*Data block*:
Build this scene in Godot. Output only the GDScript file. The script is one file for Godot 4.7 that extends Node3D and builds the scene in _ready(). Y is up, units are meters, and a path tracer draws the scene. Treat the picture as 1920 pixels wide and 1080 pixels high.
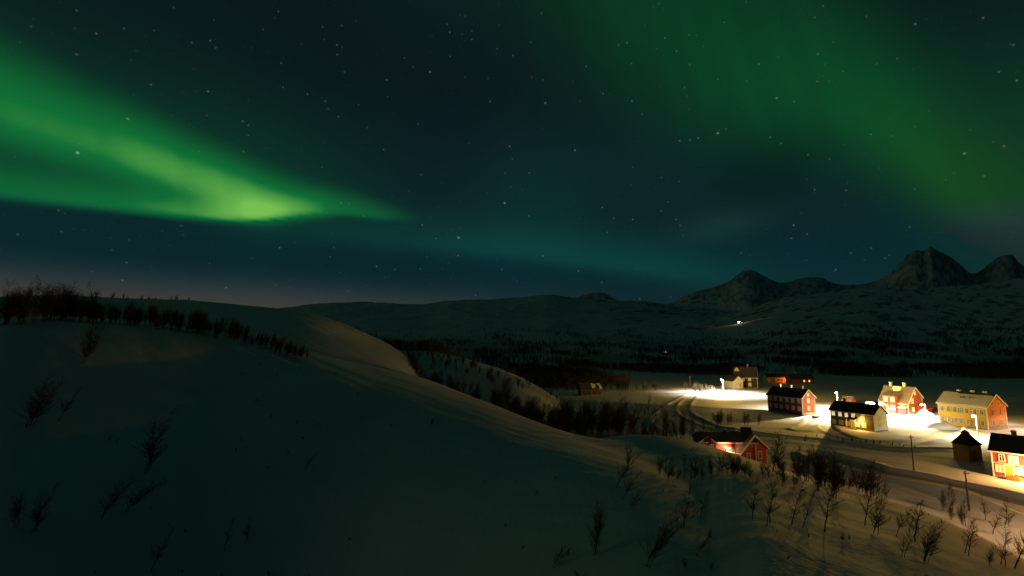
extends Node3D
# A snowed-in valley village at night under northern lights. Units are metres, y is up, the valley floor is near y = 0
# and the photographer stands on a snow slope with the lens at (0, 21, 0), looking towards -z.

const EYE := 21.0

var rng := RandomNumberGenerator.new()
var rough_noise := FastNoiseLite.new()
var drift_noise := FastNoiseLite.new()
var rock_noise := FastNoiseLite.new()
var mats := {}

# ------------------------------------------------------------------ the scene

const SNOW := 0.53
const SKY_GAIN := 1.0
const STAR_GAIN := 1.0
const LAMP_GAIN := 1.0
const STARS := [[-43.4, 16.9, 0.90], [-40.1, 20.8, 0.60], [-38.6, 24.2, 0.50], [-30.0, 22.6, 0.45], [-27.8, 33.6, 0.35], [-21.3, 31.1, 0.50], [-20.8, 31.9, 0.35], [-21.0, 33.8, 0.40], [-10.3, 30.8, 0.60], [-12.4, 31.1, 0.30], [-6.5, 12.9, 0.80], [-0.9, 17.0, 0.80], [-26.2, 10.6, 0.50], [-35.2, 11.8, 0.40], [-43.7, 11.6, 0.25], [-40.3, 8.8, 0.30], [-43.8, 10.0, 0.35], [-1.2, 9.2, 0.40], [0.2, 8.1, 0.25], [7.8, 22.8, 0.60], [17.7, 15.3, 0.50], [24.2, 22.9, 0.80], [25.1, 23.2, 0.35], [29.4, 21.6, 0.50], [30.4, 20.8, 0.50], [17.9, 19.0, 0.35], [14.6, 20.4, 0.30], [11.5, 13.3, 0.40], [25.9, 10.1, 0.30], [14.4, 18.5, 0.30], [37.3, 9.4, 0.35], [38.3, 8.3, 0.35], [38.6, 8.6, 0.30], [36.7, 8.3, 0.25], [35.6, 9.1, 0.30], [35.7, 15.2, 0.35], [34.6, 18.4, 0.40], [32.7, 19.2, 0.40], [38.1, 19.9, 0.40], [39.7, 19.4, 0.30], [44.5, 16.6, 0.60], [47.0, 16.5, 0.50], [30.3, 25.2, 0.60], [28.8, 28.7, 0.50], [18.9, 33.0, 0.50], [21.7, 32.8, 0.40], [20.2, 31.6, 0.50], [20.9, 28.0, 0.40], [13.4, 33.1, 0.35], [14.9, 31.2, 0.40], [4.2, 28.0, 0.60], [3.9, 30.4, 0.35], [2.4, 34.1, 0.40], [3.8, 36.7, 0.40], [-5.1, 34.2, 0.40], [-5.1, 35.0, 0.35], [-1.9, 33.4, 0.40], [-7.9, 32.5, 0.40], [-2.8, 28.2, 0.50], [-8.3, 35.5, 0.40], [-15.3, 27.8, 0.30], [-18.7, 26.6, 0.35], [-20.4, 29.6, 0.35], [-33.5, 29.0, 0.40], [-35.6, 28.8, 0.40], [-37.4, 31.2, 0.35], [-29.2, 31.7, 0.40], [-23.1, 33.3, 0.40], [-30.3, 20.0, 0.50], [-29.9, 21.7, 0.35], [-34.8, 15.5, 0.40], [-17.5, 24.4, 0.30], [46.7, 26.8, 0.50], [34.3, 31.3, 0.40], [38.6, 30.0, 0.30], [48.3, 24.0, 0.45], [48.1, 24.1, 0.35], [39.1, 25.9, 0.30], [34.1, 25.8, 0.45], [31.9, 24.5, 0.40], [40.9, 14.3, 0.30], [45.6, 14.4, 0.40], [41.4, 19.7, 0.30], [46.4, 17.0, 0.30], [43.1, 14.6, 0.30], [-43.0, 27.0, 0.50], [-41.1, 28.2, 0.35], [-38.8, 28.8, 0.35], [-47.2, 25.9, 0.30], [-47.8, 24.5, 0.25]]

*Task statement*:
The material above must be printed exactly, with its pictures left out.

*Answer to this problem*:
Build this scene in Godot. Output only the GDScript file. The script is one file for Godot 4.7 that extends Node3D and builds the scene in _ready(). Y is up, units are meters, and a path tracer draws the scene. Treat the picture as 1920 pixels wide and 1080 pixels high.
extends Node3D
# A snowed-in valley village at night under northern lights. Units are metres, y is up, the valley floor is near y = 0
# and the photographer stands on a snow slope with the lens at (0, 21, 0), looking towards -z.

const EYE := 21.0

var rng := RandomNumberGenerator.new()
var rough_noise := FastNoiseLite.new()
var drift_noise := FastNoiseLite.new()
var rock_noise := FastNoiseLite.new()
var mats := {}

# ------------------------------------------------------------------ the scene

const SNOW := 0.53
const SKY_GAIN := 1.0
const STAR_GAIN := 1.0
const LAMP_GAIN := 1.0
const STARS := [[-43.4, 16.9, 0.90], [-40.1, 20.8, 0.60], [-38.6, 24.2, 0.50], [-30.0, 22.6, 0.45], [-27.8, 33.6, 0.35], [-21.3, 31.1, 0.50], [-20.8, 31.9, 0.35], [-21.0, 33.8, 0.40], [-10.3, 30.8, 0.60], [-12.4, 31.1, 0.30], [-6.5, 12.9, 0.80], [-0.9, 17.0, 0.80], [-26.2, 10.6, 0.50], [-35.2, 11.8, 0.40], [-43.7, 11.6, 0.25], [-40.3, 8.8, 0.30], [-43.8, 10.0, 0.35], [-1.2, 9.2, 0.40], [0.2, 8.1, 0.25], [7.8, 22.8, 0.60], [17.7, 15.3, 0.50], [24.2, 22.9, 0.80], [25.1, 23.2, 0.35], [29.4, 21.6, 0.50], [30.4, 20.8, 0.50], [17.9, 19.0, 0.35], [14.6, 20.4, 0.30], [11.5, 13.3, 0.40], [25.9, 10.1, 0.30], [14.4, 18.5, 0.30], [37.3, 9.4, 0.35], [38.3, 8.3, 0.35], [38.6, 8.6, 0.30], [36.7, 8.3, 0.25], [35.6, 9.1, 0.30], [35.7, 15.2, 0.35], [34.6, 18.4, 0.40], [32.7, 19.2, 0.40], [38.1, 19.9, 0.40], [39.7, 19.4, 0.30], [44.5, 16.6, 0.60], [47.0, 16.5, 0.50], [30.3, 25.2, 0.60], [28.8, 28.7, 0.50], [18.9, 33.0, 0.50], [21.7, 32.8, 0.40], [20.2, 31.6, 0.50], [20.9, 28.0, 0.40], [13.4, 33.1, 0.35], [14.9, 31.2, 0.40], [4.2, 28.0, 0.60], [3.9, 30.4, 0.35], [2.4, 34.1, 0.40], [3.8, 36.7, 0.40], [-5.1, 34.2, 0.40], [-5.1, 35.0, 0.35], [-1.9, 33.4, 0.40], [-7.9, 32.5, 0.40], [-2.8, 28.2, 0.50], [-8.3, 35.5, 0.40], [-15.3, 27.8, 0.30], [-18.7, 26.6, 0.35], [-20.4, 29.6, 0.35], [-33.5, 29.0, 0.40], [-35.6, 28.8, 0.40], [-37.4, 31.2, 0.35], [-29.2, 31.7, 0.40], [-23.1, 33.3, 0.40], [-30.3, 20.0, 0.50], [-29.9, 21.7, 0.35], [-34.8, 15.5, 0.40], [-17.5, 24.4, 0.30], [46.7, 26.8, 0.50], [34.3, 31.3, 0.40], [38.6, 30.0, 0.30], [48.3, 24.0, 0.45], [48.1, 24.1, 0.35], [39.1, 25.9, 0.30], [34.1, 25.8, 0.45], [31.9, 24.5, 0.40], [40.9, 14.3, 0.30], [45.6, 14.4, 0.40], [41.4, 19.7, 0.30], [46.4, 17.0, 0.30], [43.1, 14.6, 0.30], [-43.0, 27.0, 0.50], [-41.1, 28.2, 0.35], [-38.8, 28.8, 0.35], [-47.2, 25.9, 0.30], [-47.8, 24.5, 0.25]]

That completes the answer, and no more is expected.